▶ **Required work**
Write out only the lines from the start of the entries up to and including the line with "CEIL = 4.95"; please skip the pictures.

▶ **Stored rows**
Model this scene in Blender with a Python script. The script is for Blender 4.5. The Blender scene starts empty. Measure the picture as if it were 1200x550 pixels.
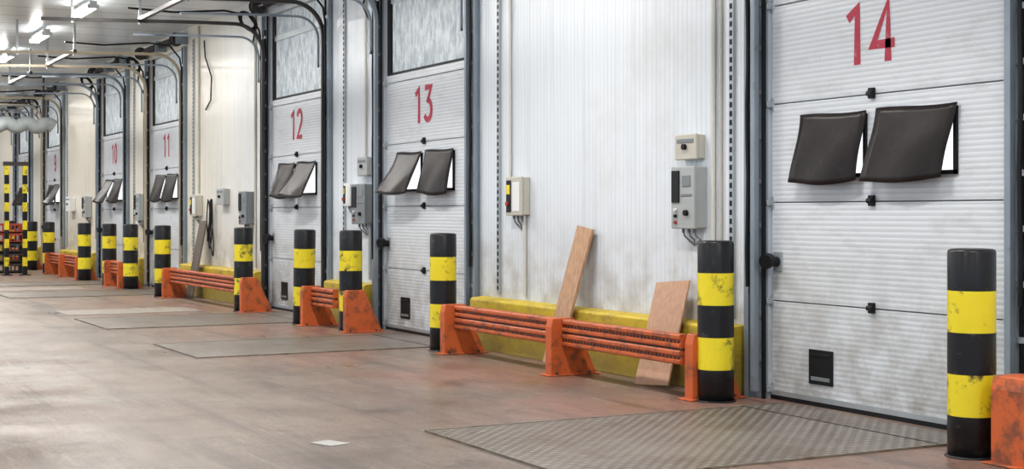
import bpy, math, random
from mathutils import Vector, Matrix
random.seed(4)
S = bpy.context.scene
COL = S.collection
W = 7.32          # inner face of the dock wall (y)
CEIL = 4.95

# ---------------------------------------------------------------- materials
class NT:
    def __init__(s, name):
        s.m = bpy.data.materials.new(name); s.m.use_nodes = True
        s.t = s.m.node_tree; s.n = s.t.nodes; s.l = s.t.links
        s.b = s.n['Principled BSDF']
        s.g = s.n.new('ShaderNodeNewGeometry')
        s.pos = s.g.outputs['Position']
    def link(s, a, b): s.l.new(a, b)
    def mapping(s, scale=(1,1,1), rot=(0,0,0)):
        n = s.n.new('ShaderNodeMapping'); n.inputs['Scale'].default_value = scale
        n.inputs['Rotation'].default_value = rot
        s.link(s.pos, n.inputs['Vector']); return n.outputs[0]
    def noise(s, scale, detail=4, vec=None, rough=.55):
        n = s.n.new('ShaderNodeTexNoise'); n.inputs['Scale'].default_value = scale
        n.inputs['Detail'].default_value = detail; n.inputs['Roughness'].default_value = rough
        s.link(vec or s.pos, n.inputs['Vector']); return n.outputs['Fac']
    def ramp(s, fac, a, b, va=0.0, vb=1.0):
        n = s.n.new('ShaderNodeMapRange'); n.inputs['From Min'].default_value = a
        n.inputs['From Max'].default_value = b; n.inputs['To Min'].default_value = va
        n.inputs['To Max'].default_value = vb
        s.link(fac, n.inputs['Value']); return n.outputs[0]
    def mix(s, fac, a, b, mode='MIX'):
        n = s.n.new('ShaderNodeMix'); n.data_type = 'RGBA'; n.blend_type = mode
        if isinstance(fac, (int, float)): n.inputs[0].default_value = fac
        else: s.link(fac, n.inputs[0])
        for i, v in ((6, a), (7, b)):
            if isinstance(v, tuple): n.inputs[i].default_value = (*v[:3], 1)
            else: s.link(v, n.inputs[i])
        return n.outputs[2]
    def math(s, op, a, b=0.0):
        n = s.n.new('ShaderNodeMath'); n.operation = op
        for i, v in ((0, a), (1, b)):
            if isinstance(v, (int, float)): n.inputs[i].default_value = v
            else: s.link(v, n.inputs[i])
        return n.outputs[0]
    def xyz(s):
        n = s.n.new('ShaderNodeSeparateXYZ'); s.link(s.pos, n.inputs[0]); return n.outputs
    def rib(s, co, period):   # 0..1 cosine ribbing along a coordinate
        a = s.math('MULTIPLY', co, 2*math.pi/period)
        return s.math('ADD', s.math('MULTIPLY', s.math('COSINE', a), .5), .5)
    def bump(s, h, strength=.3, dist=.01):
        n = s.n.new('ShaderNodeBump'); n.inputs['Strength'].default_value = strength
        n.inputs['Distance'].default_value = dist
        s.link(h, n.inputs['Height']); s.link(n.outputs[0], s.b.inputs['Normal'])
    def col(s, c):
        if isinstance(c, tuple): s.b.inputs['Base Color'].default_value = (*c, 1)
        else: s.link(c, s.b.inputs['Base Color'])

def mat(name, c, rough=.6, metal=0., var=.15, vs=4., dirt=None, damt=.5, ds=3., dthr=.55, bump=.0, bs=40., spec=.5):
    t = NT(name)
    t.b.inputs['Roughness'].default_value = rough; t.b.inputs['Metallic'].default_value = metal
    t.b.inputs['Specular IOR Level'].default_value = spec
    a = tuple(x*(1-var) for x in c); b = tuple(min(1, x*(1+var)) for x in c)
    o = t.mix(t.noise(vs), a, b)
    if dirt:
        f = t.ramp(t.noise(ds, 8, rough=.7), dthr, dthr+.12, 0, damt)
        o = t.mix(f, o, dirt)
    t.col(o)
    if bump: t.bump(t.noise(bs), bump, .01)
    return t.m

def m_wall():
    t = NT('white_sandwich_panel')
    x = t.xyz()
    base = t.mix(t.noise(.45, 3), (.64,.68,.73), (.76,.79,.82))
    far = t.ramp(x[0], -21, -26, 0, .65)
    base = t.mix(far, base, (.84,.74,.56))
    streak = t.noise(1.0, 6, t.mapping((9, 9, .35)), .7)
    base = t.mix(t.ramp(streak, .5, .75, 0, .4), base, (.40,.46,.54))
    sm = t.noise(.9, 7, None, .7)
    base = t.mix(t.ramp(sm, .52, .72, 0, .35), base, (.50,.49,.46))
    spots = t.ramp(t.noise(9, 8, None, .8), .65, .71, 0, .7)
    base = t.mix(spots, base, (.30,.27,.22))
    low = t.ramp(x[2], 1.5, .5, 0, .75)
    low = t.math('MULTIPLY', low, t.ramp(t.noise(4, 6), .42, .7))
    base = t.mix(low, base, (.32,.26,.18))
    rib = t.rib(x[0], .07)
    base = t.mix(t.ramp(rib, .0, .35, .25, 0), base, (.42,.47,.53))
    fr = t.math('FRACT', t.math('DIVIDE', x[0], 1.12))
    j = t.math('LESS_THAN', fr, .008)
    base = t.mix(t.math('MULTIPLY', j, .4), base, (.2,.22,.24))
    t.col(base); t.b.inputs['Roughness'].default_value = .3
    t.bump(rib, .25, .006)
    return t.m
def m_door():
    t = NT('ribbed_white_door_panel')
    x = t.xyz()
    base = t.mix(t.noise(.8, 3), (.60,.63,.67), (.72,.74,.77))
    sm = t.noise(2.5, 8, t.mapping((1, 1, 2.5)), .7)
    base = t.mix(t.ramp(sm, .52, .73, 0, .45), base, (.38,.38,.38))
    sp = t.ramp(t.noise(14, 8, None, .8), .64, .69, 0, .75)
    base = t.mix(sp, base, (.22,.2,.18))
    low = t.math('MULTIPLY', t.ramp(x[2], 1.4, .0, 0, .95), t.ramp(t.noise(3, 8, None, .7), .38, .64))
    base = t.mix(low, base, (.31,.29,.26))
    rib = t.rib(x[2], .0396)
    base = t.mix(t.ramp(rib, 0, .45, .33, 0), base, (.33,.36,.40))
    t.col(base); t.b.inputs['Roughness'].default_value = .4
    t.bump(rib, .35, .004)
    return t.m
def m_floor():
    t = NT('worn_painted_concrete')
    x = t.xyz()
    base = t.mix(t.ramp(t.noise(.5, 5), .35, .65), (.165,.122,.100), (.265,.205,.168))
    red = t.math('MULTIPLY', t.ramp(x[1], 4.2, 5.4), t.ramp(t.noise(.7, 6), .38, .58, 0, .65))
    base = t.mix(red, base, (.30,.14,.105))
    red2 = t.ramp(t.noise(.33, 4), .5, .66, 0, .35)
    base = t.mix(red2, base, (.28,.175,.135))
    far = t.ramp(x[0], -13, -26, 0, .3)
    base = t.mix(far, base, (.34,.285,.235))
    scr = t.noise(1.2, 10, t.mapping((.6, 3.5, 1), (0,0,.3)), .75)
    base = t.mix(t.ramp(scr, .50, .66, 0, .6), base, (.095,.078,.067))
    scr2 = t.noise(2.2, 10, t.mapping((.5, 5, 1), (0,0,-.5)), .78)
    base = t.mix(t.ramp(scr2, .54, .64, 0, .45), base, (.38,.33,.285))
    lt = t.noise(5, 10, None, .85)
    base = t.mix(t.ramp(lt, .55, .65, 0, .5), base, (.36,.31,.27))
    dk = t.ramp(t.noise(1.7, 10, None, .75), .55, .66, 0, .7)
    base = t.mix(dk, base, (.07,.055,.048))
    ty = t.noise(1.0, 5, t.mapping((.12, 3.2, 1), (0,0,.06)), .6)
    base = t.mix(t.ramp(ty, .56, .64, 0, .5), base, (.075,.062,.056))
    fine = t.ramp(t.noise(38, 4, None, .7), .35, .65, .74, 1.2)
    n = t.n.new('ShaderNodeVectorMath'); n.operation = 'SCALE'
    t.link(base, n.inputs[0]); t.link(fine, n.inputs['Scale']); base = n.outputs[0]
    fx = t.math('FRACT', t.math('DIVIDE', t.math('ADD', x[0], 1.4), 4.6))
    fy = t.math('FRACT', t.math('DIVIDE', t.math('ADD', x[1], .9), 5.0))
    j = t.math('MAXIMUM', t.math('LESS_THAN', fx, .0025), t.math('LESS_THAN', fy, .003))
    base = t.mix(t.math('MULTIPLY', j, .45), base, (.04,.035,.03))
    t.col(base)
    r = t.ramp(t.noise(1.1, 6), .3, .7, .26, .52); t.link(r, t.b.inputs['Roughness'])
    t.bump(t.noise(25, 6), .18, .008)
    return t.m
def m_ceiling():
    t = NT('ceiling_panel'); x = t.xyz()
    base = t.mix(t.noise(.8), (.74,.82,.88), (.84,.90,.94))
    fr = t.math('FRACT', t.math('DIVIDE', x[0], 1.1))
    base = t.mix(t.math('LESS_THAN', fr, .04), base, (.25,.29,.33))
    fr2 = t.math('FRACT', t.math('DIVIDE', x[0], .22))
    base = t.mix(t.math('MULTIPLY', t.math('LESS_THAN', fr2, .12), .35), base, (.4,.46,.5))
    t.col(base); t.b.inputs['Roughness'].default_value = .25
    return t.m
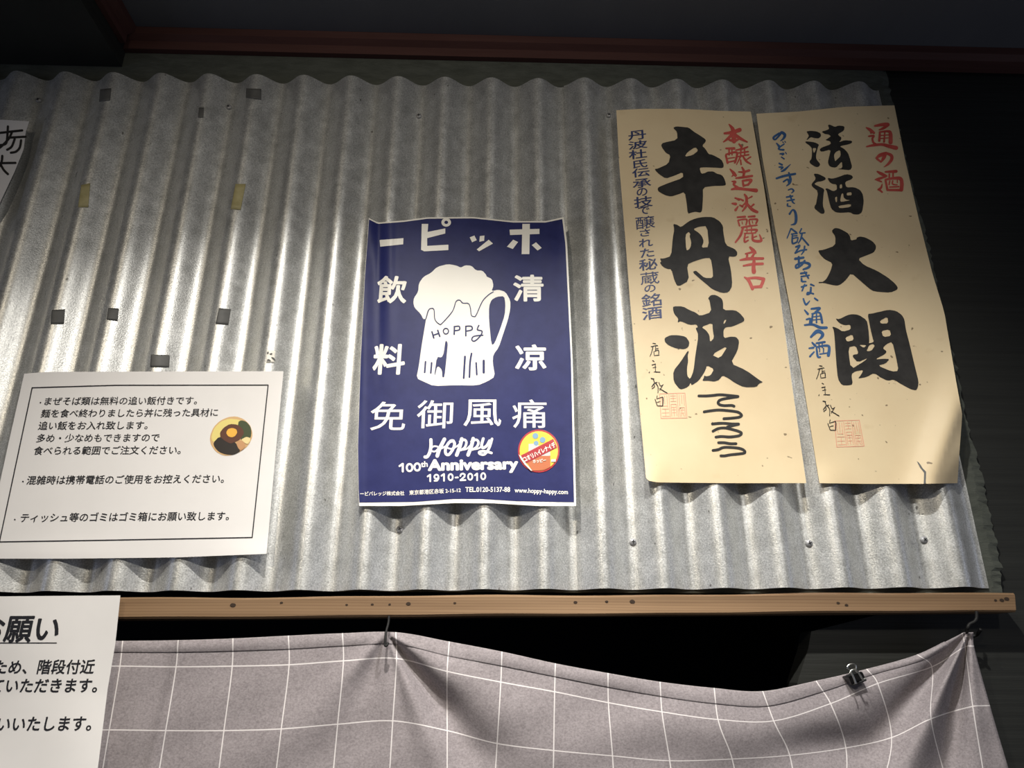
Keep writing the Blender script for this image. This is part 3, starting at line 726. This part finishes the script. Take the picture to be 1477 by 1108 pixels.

▶ **Task answer**
Model this scene in Blender with a Python script. The script is for Blender 4.5. The Blender scene starts empty. Measure the picture as if it were 1200x550 pixels.
import bpy, math, random
from mathutils import Vector, Matrix
random.seed(4)
S = bpy.context.scene
COL = S.collection
W = 7.32          # inner face of the dock wall (y)
CEIL = 4.95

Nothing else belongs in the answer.